Goal
The listing beneath should be written out in full, exactly as shown.

Data block
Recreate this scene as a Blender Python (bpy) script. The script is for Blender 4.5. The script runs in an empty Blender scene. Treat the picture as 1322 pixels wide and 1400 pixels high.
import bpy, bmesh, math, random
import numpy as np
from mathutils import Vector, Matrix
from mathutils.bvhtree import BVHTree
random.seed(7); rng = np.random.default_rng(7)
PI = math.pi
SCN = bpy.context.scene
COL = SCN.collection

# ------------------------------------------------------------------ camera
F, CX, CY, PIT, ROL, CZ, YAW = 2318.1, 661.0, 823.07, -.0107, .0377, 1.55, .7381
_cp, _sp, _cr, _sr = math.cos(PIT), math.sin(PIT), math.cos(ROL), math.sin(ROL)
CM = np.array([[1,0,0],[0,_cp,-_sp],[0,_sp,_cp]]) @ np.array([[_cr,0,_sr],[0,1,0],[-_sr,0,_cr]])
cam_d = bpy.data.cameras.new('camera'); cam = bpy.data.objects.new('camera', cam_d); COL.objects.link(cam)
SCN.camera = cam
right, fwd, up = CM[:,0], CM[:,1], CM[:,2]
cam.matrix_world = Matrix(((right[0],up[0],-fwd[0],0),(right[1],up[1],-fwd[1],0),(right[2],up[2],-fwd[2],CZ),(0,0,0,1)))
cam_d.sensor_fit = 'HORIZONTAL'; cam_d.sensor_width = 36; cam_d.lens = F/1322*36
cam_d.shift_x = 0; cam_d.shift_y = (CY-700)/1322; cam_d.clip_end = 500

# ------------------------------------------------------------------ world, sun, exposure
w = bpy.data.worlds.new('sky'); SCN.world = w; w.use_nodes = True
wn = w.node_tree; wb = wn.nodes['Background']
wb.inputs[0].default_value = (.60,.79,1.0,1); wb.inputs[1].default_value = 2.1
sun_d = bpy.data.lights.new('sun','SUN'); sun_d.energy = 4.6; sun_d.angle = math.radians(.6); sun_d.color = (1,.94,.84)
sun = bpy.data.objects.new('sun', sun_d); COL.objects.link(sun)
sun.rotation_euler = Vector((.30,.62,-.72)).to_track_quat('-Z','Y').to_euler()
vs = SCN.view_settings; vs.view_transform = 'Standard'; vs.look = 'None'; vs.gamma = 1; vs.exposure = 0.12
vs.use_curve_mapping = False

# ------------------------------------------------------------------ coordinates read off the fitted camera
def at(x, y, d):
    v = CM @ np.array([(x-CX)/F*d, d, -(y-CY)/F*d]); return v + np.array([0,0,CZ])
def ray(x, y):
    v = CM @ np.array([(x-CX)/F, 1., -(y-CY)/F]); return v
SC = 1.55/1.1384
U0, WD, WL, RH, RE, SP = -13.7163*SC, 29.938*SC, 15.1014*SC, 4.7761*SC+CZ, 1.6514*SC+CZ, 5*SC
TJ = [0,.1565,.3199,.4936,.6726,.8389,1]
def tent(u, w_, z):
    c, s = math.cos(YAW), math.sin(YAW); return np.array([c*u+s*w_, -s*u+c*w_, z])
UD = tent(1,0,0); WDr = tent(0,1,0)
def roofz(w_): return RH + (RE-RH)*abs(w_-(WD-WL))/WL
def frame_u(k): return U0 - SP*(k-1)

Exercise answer
Recreate this scene as a Blender Python (bpy) script. The script is for Blender 4.5. The script runs in an empty Blender scene. Treat the picture as 1322 pixels wide and 1400 pixels high.
import bpy, bmesh, math, random
import numpy as np
from mathutils import Vector, Matrix
from mathutils.bvhtree import BVHTree
random.seed(7); rng = np.random.default_rng(7)
PI = math.pi
SCN = bpy.context.scene
COL = SCN.collection

# ------------------------------------------------------------------ camera
F, CX, CY, PIT, ROL, CZ, YAW = 2318.1, 661.0, 823.07, -.0107, .0377, 1.55, .7381
_cp, _sp, _cr, _sr = math.cos(PIT), math.sin(PIT), math.cos(ROL), math.sin(ROL)
CM = np.array([[1,0,0],[0,_cp,-_sp],[0,_sp,_cp]]) @ np.array([[_cr,0,_sr],[0,1,0],[-_sr,0,_cr]])
cam_d = bpy.data.cameras.new('camera'); cam = bpy.data.objects.new('camera', cam_d); COL.objects.link(cam)
SCN.camera = cam
right, fwd, up = CM[:,0], CM[:,1], CM[:,2]
cam.matrix_world = Matrix(((right[0],up[0],-fwd[0],0),(right[1],up[1],-fwd[1],0),(right[2],up[2],-fwd[2],CZ),(0,0,0,1)))
cam_d.sensor_fit = 'HORIZONTAL'; cam_d.sensor_width = 36; cam_d.lens = F/1322*36
cam_d.shift_x = 0; cam_d.shift_y = (CY-700)/1322; cam_d.clip_end = 500

# ------------------------------------------------------------------ world, sun, exposure
w = bpy.data.worlds.new('sky'); SCN.world = w; w.use_nodes = True
wn = w.node_tree; wb = wn.nodes['Background']
wb.inputs[0].default_value = (.60,.79,1.0,1); wb.inputs[1].default_value = 2.1
sun_d = bpy.data.lights.new('sun','SUN'); sun_d.energy = 4.6; sun_d.angle = math.radians(.6); sun_d.color = (1,.94,.84)
sun = bpy.data.objects.new('sun', sun_d); COL.objects.link(sun)
sun.rotation_euler = Vector((.30,.62,-.72)).to_track_quat('-Z','Y').to_euler()
vs = SCN.view_settings; vs.view_transform = 'Standard'; vs.look = 'None'; vs.gamma = 1; vs.exposure = 0.12
vs.use_curve_mapping = False

# ------------------------------------------------------------------ coordinates read off the fitted camera
def at(x, y, d):
    v = CM @ np.array([(x-CX)/F*d, d, -(y-CY)/F*d]); return v + np.array([0,0,CZ])
def ray(x, y):
    v = CM @ np.array([(x-CX)/F, 1., -(y-CY)/F]); return v
SC = 1.55/1.1384
U0, WD, WL, RH, RE, SP = -13.7163*SC, 29.938*SC, 15.1014*SC, 4.7761*SC+CZ, 1.6514*SC+CZ, 5*SC
TJ = [0,.1565,.3199,.4936,.6726,.8389,1]
def tent(u, w_, z):
    c, s = math.cos(YAW), math.sin(YAW); return np.array([c*u+s*w_, -s*u+c*w_, z])
UD = tent(1,0,0); WDr = tent(0,1,0)
def roofz(w_): return RH + (RE-RH)*abs(w_-(WD-WL))/WL
def frame_u(k): return U0 - SP*(k-1)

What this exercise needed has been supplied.